Rant Stop saying that your latest horror movie is "based on a true story." None of them are. We suspend disbelief to enjoy horror movies because ghosts and monster aren't real. You want to scare people? Try making an actual scary movie for a change.
Rave: Went to dinner last week with my friend/mentor/college advisor. I haven't seen him in a 6 or 7 years, and it was great to catch up. He is the man, other than my father, who has had the greatest influence on me, and is truly a role model. From working with wounded veterans, to guiding young minds in science, to serving as a governor's appointee on a public council, to his appearance in TIME magazine in defense of civil liberties, to being a friend - he is truly a man to pattern one's life after. I finally took the opportunity to tell him how much I appreciated all he has done for me. We left it at a future baseball game and beer in the not too distant future. Rant: My Uncle is dying. It's sad to see a good man have to suffer.

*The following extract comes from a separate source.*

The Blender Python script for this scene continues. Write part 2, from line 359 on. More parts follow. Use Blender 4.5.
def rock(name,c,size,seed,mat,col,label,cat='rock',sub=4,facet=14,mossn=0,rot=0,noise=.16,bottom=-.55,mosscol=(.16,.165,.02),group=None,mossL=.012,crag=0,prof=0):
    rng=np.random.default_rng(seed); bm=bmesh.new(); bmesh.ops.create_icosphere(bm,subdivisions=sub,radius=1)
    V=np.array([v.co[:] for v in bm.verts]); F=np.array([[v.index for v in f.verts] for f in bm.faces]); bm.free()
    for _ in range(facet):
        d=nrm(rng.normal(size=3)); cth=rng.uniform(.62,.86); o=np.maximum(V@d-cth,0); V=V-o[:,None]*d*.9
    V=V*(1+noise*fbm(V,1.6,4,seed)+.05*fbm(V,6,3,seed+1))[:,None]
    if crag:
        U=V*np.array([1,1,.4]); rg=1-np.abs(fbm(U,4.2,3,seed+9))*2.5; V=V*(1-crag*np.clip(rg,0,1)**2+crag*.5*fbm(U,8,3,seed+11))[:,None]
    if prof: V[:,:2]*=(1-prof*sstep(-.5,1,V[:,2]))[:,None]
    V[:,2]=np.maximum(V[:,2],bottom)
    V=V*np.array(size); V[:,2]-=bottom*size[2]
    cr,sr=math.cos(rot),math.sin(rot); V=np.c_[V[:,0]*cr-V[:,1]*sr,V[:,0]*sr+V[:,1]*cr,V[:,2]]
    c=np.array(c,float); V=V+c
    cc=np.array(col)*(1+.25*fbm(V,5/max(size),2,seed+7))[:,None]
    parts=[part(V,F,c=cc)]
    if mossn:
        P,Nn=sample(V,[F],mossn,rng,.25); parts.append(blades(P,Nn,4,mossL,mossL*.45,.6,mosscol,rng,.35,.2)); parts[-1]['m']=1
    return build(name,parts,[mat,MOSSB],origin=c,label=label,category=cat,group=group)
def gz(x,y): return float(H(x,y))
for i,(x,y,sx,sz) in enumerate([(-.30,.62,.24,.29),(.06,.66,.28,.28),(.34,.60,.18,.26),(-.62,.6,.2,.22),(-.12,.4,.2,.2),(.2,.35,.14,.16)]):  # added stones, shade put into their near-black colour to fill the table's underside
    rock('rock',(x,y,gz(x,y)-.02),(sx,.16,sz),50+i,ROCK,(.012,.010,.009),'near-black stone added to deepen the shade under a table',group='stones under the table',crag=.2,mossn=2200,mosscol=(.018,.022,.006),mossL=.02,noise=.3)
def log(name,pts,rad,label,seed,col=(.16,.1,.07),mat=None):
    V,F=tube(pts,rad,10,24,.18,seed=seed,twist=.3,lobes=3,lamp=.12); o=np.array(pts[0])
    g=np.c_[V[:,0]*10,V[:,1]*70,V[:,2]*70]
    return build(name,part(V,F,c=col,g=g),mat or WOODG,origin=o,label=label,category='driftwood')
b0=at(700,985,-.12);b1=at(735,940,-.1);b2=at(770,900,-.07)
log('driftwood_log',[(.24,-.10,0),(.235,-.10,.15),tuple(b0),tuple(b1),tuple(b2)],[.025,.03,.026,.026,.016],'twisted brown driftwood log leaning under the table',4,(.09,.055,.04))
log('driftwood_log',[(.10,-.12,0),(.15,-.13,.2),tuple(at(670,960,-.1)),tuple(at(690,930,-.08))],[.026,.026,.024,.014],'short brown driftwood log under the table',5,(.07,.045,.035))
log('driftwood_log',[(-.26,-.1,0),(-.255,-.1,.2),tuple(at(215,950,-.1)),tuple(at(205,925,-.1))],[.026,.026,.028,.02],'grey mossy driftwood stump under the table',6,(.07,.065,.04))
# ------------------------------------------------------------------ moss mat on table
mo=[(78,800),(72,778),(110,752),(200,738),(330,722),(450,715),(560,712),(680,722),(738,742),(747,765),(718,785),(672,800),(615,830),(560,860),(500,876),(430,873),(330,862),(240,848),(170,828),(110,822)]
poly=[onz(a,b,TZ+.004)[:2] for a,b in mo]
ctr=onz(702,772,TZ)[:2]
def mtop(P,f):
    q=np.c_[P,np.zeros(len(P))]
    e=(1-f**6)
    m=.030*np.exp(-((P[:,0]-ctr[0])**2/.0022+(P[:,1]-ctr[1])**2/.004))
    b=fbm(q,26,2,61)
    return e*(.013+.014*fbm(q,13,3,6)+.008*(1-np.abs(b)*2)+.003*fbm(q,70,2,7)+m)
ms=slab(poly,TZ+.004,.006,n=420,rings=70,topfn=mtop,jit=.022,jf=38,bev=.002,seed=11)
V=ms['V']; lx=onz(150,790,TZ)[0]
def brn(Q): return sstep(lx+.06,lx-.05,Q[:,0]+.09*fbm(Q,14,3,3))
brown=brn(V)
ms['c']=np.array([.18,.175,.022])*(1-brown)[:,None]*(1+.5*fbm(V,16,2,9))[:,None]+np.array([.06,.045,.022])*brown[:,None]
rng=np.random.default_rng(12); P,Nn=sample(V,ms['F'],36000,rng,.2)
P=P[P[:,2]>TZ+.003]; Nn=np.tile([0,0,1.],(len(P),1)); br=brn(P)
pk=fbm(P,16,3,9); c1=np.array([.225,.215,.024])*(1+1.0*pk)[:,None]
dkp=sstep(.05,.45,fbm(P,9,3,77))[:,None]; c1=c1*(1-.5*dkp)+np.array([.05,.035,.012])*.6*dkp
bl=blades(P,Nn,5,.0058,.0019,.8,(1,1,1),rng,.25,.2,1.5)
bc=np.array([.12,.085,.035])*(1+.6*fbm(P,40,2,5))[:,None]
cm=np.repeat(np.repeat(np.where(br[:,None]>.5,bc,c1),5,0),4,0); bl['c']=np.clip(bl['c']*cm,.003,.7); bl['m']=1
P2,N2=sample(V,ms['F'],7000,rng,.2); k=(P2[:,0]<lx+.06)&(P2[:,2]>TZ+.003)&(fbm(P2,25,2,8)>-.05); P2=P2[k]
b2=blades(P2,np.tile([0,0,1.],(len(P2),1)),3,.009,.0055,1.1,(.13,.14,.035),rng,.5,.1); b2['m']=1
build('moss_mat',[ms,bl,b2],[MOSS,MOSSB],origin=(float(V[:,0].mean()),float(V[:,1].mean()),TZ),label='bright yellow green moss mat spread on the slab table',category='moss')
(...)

Rave: Met boyfriend's family this weekend. They like me. His daughters like me. Just hoping my family likes him, too... Rant: Stupidly shared my good mood with my ex's mom, whom I've stayed close to since her son and I split more than a year ago. She tried to rain on my parade hardcore. Yes, I know paramedics don't make a fortune. Yes, I know teenage girls are difficult and his older daughter may be a pain in the ass in the coming years, if we even get that far. No, I am not trying to marry him tomorrow. Your "realism" is not appreciated.
Rant: God fucking damn it all to hell. I've worked for this company for a year, without so much as a sick day or a single missed class. Now, when it's time for a second year contract they say "We'll give you the same contract, but not a better one." Fuck a stump. Rave: Gym at night, better scenery and working out in Vibrams is seriously life-altering.